Professor Chen Published in Administrative Law Review
Read the full article on Westlaw.
Chen is associate professor of law and director of the Citizenship and Equality Project.
Abstract:
This Article provides a framework for understanding the role of the President as the Administrator-in-Chief of the executive branch. Recent presidents, in the face of heated controversy and political division, have relied on executive action to advance their immigration policies. Which of these policies are legitimate, and which are vulnerable to challenge, will determine their legacy. This Article posits that the extent to which the President enhances the procedural legitimacy of agency actions strengthens the legacy of the policies when confronted regarding their substance.
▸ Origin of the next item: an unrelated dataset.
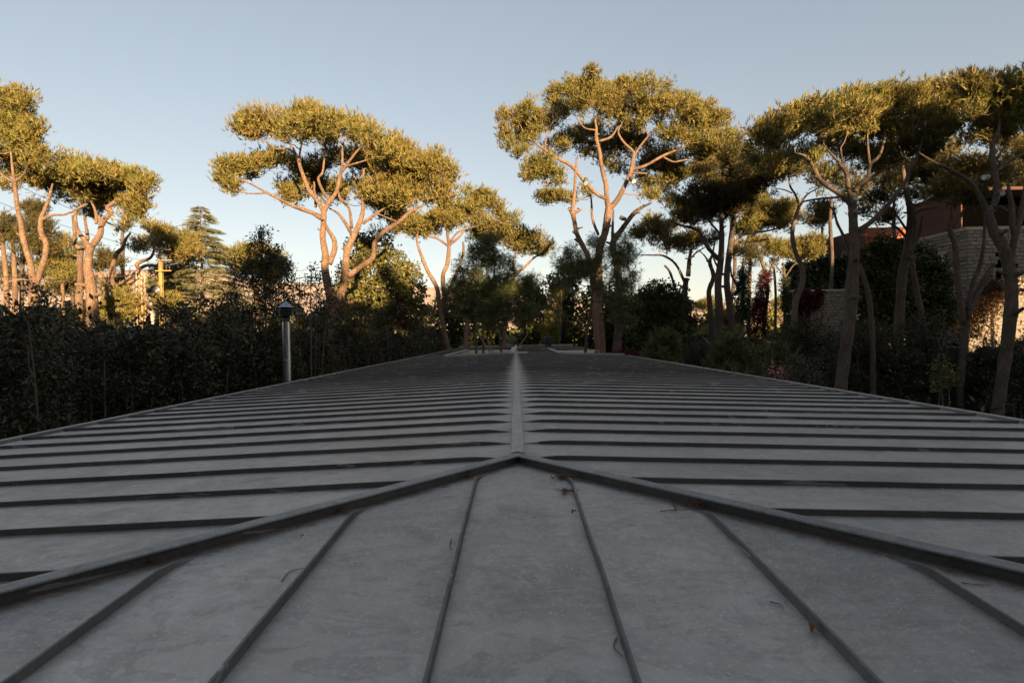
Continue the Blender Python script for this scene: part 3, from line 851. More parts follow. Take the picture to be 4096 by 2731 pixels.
# ------------------------------------------------------------------ stone pines, left to right
G_P = 'tall stone pines round the pavilion'
pine('tallest far left stone pine, two bare pale stems in a V', R1, 30, [
    [(195, 1330, 60), (192, 1250, 55), (190, 1180, 42)],
    [(190, 1200, 40), (175, 1080, 36), (150, 1000, 34), (130, 920, 34), (120, 850, 30), (100, 760, 25), (90, 680, 24), (80, 600, 20), (70, 520, 14), (60, 420, 10)],
    [(200, 1210, 38), (230, 1120, 33), (255, 1040, 32), (262, 960, 32), (235, 900, 30), (233, 830, 27), (258, 760, 22), (280, 700, 16), (300, 620, 10)],
    [(236, 825, 22), (300, 800, 17), (370, 795, 14), (440, 765, 12), (500, 735, 9)],
    [(90, 620, 14), (40, 590, 11), (0, 560, 9)], [(84, 610, 14), (130, 570, 11), (150, 530, 8)]],
    [(60, 120, 90, 45), (60, 190, 100, 60), (115, 170, 45, 55), (30, 290, 80, 70), (200, 320, 55, 50), (200, 385, 50, 35), (60, 370, 60, 40), (120, 395, 50, 30), (-50, 230, 80, 100), (-60, 380, 90, 80), (110, 270, 45, 60),
     (50, 460, 110, 50, 2), (100, 530, 110, 45, 2.5), (270, 455, 60, 40), (220, 500, 70, 45), (-40, 470, 80, 60, 1), (30, 640, 60, 30, 2)], group=G_P, stubs=4, base=(W(*R1(195, 1330), 30)[0], 30, 0))
pine('low flat crowned stone pine left of the yellow pole, lit forked trunk', R1, 33, [
    [(530, 1400, 75), (525, 1290, 65), (515, 1180, 58), (500, 1090, 50), (517, 970, 46)],
    [(510, 985, 34), (480, 940, 30), (440, 880, 22), (430, 800, 18), (440, 765, 14), (490, 735, 12)],
    [(525, 975, 38), (570, 910, 36), (578, 860, 34), (600, 820, 32), (635, 780, 28), (612, 760, 26), (650, 725, 22), (700, 690, 18), (750, 655, 14)],
    [(550, 850, 20), (545, 780, 16), (520, 720, 12)], [(580, 850, 22), (560, 800, 18)], [(700, 680, 12), (760, 672, 9), (810, 680, 7)], [(500, 940, 20), (490, 860, 16), (480, 800, 12)]],
    [(380, 500, 70, 35), (470, 540, 90, 50), (450, 620, 120, 60), (560, 560, 110, 50), (680, 555, 100, 42), (780, 600, 90, 50), (840, 650, 52, 55), (700, 620, 100, 45), (560, 650, 100, 38), (350, 580, 90, 50), (250, 600, 80, 50),
     (180, 600, 60, 35), (480, 690, 85, 26), (760, 720, 75, 35), (805, 760, 32, 38), (730, 765, 65, 50), (745, 840, 48, 34), (690, 872, 40, 20, 2), (560, 730, 90, 32, 4), (350, 690, 90, 45, 4), (640, 690, 60, 35, 4)], group=G_P, stubs=5)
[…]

This emphasis on shoring up administrative procedure is a form of expertise that should be counted alongside traditional normative criteria such as political accountability, democratic participation, and efficiency. Institutional analysis of three of President Obama's immigration policies serve as case studies of a presidential attempt to strengthen the procedural legitimacy of substantively contentious policies: deferred action for long-term undocumented immigrants; immigration detention for immigrants with criminal histories; and priority docketing of recently-arrived immigrants seeking asylum. Interviews with Department of Homeland Security officials and other policymakers shed light on the internal dynamics of agency policies. This Article concludes with prescriptions for safeguarding the conditions under which executive action in immigration can be defended and rethinking the conditions under which it cannot.